Now, you might think that would be frustrating for the Athens government.  Yet the Greek finance minister has given no sign that it is. Odd, that: here for sure is a country that is in big need of low interest billions -- the bail-out will allow Greece to borrow at 5 percent instead of the 7.54 percent the ten-year yield has just hit.

But the government hasn't yet asked for the money, and no payment will be made until it does, and they seem in no hurry to hustle the eurozone and IMF officials to Athens. Which seems more than odd: the Greeks are out in the markets refinancing at an historically-high cost, when cheaper loot -- in theory -- is available just for the asking. So what's going on?
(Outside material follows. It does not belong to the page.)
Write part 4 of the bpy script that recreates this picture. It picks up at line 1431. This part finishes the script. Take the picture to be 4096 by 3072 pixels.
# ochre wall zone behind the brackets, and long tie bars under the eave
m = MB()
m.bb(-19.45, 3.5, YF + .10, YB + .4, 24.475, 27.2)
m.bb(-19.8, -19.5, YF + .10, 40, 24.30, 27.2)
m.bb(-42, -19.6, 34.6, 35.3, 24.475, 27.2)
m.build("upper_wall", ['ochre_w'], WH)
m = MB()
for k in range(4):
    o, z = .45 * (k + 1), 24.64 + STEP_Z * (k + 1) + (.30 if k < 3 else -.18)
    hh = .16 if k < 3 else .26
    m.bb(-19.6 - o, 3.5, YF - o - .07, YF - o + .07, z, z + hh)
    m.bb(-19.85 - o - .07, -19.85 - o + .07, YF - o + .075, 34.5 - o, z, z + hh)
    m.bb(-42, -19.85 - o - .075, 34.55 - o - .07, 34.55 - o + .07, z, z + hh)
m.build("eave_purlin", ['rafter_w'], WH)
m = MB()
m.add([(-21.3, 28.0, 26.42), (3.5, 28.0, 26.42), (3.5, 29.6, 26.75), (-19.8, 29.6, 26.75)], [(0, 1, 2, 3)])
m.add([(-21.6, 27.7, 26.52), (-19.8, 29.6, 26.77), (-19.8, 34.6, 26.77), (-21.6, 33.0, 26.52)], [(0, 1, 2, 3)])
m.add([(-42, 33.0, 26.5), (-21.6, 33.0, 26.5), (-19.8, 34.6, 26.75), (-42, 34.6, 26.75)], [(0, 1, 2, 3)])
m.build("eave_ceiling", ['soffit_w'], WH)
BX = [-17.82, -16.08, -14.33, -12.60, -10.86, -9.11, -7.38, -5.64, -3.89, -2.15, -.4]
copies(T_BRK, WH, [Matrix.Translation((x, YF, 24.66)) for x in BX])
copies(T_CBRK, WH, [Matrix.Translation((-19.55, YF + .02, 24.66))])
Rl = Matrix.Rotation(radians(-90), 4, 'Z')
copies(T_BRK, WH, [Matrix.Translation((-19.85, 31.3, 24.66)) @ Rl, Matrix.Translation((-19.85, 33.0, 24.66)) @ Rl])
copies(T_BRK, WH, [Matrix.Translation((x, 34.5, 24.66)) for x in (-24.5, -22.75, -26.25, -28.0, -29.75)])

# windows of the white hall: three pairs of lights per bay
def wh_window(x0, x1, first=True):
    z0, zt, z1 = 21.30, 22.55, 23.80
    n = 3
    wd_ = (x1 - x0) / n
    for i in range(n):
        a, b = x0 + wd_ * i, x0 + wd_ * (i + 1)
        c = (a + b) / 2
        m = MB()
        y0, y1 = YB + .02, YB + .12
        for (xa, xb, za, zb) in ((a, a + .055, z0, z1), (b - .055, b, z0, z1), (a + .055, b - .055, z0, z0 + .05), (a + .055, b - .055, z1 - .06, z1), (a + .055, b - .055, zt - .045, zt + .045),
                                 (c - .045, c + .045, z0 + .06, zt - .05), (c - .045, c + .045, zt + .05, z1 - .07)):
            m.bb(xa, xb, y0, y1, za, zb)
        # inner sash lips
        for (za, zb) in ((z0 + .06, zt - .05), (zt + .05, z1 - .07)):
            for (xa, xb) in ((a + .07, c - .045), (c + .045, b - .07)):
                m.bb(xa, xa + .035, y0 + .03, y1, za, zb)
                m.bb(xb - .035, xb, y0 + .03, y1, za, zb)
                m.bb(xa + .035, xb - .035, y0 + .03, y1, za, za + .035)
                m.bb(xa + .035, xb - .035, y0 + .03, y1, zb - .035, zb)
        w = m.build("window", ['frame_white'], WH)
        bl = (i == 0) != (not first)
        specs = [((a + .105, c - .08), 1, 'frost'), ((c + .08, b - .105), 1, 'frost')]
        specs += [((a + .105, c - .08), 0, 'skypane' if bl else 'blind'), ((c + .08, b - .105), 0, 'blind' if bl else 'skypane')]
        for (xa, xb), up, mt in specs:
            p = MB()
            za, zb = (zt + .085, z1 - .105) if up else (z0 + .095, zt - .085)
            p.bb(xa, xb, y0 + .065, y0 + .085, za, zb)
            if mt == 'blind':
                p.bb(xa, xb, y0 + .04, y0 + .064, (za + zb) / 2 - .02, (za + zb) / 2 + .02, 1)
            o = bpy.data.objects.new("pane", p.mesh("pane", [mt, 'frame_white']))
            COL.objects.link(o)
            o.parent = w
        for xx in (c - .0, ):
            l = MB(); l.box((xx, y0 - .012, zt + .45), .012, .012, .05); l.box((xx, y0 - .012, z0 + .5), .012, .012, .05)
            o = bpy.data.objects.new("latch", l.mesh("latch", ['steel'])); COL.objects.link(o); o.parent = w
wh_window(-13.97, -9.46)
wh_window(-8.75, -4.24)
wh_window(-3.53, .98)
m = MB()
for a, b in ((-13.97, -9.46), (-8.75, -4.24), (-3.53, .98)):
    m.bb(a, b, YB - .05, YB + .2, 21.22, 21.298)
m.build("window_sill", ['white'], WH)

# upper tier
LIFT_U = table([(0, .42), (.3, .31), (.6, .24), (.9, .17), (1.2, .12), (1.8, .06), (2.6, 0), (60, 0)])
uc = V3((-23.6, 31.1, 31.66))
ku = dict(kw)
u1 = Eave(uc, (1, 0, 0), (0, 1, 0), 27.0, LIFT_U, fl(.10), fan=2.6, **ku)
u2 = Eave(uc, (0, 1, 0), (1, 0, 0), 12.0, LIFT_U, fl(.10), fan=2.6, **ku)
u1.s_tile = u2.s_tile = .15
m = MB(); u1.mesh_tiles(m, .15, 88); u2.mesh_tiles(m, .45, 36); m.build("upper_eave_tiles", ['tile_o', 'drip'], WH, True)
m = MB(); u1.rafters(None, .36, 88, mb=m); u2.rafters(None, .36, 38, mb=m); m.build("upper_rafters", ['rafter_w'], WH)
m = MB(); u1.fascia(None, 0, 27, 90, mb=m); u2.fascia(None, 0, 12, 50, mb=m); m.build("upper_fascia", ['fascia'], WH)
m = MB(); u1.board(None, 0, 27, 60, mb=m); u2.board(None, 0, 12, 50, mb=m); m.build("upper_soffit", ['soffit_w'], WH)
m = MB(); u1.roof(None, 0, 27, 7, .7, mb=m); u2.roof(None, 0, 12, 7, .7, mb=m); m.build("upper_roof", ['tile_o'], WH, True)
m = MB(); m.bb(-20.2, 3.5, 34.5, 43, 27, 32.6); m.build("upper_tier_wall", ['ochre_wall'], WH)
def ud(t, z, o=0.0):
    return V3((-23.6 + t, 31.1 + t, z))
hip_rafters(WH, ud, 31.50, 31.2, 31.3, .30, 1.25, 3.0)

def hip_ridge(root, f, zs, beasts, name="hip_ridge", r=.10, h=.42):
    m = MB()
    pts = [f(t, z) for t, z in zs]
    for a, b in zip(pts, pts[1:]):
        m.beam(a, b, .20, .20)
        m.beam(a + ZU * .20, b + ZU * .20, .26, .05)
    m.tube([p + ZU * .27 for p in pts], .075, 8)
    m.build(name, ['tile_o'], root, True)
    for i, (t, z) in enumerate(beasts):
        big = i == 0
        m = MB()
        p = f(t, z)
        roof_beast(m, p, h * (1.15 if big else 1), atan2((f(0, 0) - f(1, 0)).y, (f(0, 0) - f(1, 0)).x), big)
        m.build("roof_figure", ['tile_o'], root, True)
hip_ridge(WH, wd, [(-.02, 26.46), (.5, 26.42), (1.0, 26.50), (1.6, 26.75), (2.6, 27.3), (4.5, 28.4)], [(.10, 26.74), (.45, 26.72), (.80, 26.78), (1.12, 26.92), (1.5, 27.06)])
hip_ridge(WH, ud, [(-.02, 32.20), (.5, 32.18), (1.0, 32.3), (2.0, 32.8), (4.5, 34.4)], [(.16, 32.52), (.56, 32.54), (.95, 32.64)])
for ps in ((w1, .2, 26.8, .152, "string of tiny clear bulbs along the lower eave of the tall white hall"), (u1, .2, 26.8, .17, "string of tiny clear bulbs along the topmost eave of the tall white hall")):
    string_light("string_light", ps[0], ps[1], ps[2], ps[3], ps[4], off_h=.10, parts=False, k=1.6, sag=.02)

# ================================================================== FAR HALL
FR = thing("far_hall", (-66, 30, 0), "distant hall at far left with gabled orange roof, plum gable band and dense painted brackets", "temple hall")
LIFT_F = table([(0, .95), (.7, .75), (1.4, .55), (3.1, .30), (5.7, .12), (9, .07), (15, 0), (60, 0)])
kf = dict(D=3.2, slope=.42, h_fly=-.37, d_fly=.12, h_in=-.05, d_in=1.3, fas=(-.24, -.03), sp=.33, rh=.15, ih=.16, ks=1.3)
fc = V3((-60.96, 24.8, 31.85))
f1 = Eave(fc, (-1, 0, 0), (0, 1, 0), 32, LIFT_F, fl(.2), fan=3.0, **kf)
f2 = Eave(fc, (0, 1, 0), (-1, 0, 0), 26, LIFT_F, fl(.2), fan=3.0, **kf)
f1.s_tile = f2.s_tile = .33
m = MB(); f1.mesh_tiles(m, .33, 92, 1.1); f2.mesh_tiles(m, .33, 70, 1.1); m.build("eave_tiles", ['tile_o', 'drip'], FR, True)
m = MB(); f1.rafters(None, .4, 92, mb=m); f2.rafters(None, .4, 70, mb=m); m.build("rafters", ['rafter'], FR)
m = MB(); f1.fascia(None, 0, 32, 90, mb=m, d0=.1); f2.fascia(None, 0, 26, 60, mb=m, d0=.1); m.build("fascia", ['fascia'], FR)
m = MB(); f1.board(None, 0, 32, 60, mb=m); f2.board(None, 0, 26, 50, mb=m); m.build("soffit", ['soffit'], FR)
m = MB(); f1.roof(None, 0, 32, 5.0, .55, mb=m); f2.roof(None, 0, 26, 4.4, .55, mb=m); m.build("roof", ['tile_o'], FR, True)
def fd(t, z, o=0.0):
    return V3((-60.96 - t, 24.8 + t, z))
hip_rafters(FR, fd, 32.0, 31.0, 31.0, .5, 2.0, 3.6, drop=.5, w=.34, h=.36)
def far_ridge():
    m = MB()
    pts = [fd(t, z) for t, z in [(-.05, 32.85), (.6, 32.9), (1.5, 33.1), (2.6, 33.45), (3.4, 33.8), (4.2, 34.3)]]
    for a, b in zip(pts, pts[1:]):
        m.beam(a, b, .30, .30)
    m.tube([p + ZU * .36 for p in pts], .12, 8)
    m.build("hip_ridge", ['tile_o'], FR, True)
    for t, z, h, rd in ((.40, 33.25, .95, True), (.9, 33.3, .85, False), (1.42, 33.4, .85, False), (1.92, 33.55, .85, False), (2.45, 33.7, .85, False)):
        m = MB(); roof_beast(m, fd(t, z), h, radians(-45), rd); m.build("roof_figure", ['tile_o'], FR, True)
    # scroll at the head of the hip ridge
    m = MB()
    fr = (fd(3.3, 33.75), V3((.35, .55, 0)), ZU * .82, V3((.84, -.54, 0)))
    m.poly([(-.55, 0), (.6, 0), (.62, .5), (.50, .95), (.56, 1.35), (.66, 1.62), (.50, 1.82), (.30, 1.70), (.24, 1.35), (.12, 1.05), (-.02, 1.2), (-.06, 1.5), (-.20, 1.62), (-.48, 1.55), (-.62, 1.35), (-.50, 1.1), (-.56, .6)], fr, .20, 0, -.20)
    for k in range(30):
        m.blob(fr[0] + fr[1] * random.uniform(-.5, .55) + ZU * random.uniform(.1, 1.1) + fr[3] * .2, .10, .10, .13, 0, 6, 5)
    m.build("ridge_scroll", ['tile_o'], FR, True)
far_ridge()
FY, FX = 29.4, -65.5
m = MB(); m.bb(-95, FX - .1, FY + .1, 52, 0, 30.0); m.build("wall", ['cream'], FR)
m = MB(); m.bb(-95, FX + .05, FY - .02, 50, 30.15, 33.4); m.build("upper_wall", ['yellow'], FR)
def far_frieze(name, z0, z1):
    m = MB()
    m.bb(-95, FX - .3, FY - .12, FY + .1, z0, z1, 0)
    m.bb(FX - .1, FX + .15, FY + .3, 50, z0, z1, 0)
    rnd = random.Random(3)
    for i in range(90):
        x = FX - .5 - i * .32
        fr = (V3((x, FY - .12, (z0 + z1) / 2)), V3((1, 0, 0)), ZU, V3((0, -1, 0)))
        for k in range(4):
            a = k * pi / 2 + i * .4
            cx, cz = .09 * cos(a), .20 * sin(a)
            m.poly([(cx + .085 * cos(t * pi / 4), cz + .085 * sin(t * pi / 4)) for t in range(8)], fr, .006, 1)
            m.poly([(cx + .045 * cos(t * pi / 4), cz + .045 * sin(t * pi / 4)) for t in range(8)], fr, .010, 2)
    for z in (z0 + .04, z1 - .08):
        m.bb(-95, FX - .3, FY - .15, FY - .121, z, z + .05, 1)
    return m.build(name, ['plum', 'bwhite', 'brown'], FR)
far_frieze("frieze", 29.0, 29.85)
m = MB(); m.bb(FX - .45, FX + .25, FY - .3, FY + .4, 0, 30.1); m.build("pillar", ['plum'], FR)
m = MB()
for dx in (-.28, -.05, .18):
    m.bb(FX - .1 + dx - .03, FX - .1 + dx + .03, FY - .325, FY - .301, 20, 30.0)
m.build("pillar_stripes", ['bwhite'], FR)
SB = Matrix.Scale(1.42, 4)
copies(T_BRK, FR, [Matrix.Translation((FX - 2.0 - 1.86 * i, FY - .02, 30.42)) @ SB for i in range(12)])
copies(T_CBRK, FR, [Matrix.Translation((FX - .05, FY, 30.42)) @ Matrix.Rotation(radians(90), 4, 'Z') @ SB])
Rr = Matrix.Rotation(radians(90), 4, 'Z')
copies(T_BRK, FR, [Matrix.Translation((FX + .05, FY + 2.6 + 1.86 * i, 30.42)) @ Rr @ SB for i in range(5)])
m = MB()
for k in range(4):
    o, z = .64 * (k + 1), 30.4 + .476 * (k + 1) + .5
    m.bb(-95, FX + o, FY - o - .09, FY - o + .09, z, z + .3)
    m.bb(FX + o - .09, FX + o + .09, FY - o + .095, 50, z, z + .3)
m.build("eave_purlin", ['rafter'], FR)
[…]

Gabriel Stein at Lombard Street Research has been asking just that question. In a note today he asks, 'Why hasn't the Greek government triggered the package?'

He reckons there are a number of possible answers, ranging from benign to malign. Mr Stein does not attempt to assign 'greater or lesser likelihood to any of them.'

My money is on this one: 'Even when activated, the package needs to be approved by national parliaments in at least some of the other EA [euroarea] countries, notably Germany and the Netherlands. This will no doubt be accompanied with posturing highlighting Greece's problem. There is also a risk that there will be delays or even that the bail-out would be rejected. In that case Greece would be worse off than before.'

Then there is this possibility which may, as Mr Stein suggests, be in the 'realm of weird conspiracy theories.' Still, I've spent enough time with European Commission types to feel it has the tang of possibility:

'The Greek government has unofficially been told that although the package was announced, it is not, in fact, real. No money will be disbursed. Activating the package will make this clear, making Greece's borrowing prospects worse than when everyone believed there was a package.' Which is a bit like the point above.

Or then again maybe the Greek government just doesn't want to humiliate itself by asking for a hand-out.